So you may have heard that Isiah Thomas will be returning to the Knicks as a part-time consultant. If you're one of the handful of people that don't think this is completely hilarious and borderline surreal, check out New York magazine's detailed account of Isiah's tenure with the Knickerbockers.
It's comprehensive, captivating, and definitive in just about every sense. It's one of those features that's so good, you keep it bookmarked. I try to read it once-a-month. Anytime I'm feeling incompetent, I immediately feel better about my own situation. As bad it feels now, you could always be part of Isiah's Knicks:
Not surprisingly, the current edition leads the league in forced shots, blown assignments, sideline spats, mini-mutinies, and wholesale mockery. Old nemesis Reggie Miller, now on TNT, called the Knicks “a leaguewide joke.” The Phoenix Suns’ Leandro Barbosa was distraught when a prankster said they had traded for him. “My heart was hurting,” the Brazilian said.
Did I accidentally sexually harass someone today? No, I didn't:
In October, just a week ahead of the team’s preseason debut, a Manhattan federal jury found in favor of former marketing executive Anucha Browne Sanders in her sexual-harassment suit against Thomas and the Knicks. After exposing the Garden as an overaged frat house, the trial torpedoed the defendants in a pair of video depositions. ... And there was Thomas with his lesson on race and gender: that it would be “highly offensive” for a white man to call a black woman a “bitch,” but “not as much” for a black man to do the same.
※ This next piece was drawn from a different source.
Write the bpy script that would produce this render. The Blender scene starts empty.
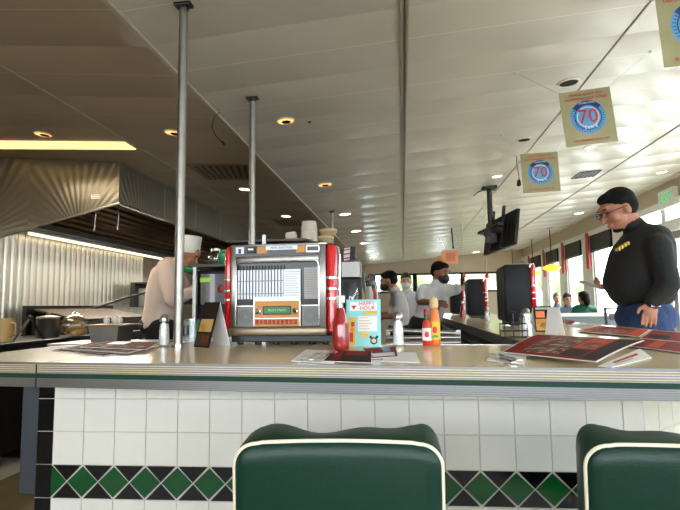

Hold up hold up hold up: Am I Stephon Marbury? No, I'm not:
Marbury ... stole the show. Yes, he said from the stand, he’d called Browne Sanders “a bitch,” though not “a black bitch.” Yes, he’d had sex with a 21-year-old Knicks intern, falling back on his go-to pickup line: “Are you going to get in the truck?” Damage done, Marbury sang his way out of the courtroom, then mugged for the photographers—huge grin, tongue unfurled like the Stones logo—from the back of his blue Rolls-Royce. The truth had set him free.
Sure, I may have disagreements with our editor, Chris Mottram, but this? No:
The next day, on the team’s charter flight to Phoenix, Marbury got wind that Thomas planned to bench him—and responded with a threat. “Isiah has to start me,” Marbury was heard to say, according to the News. “I’ve got so much s**t on Isiah and he knows it. He thinks he can f**k me, but I’ll f**k him first. You have no idea what I know.”
And on and on and on. It's a treasure trove of ego-boosting anecdotes.
Isiah said at one point during his time in New York, "I want to leave a legacy ... an imprint, a blueprint." And boy did he succeed. We can only hope this new role is as fun as the first time around.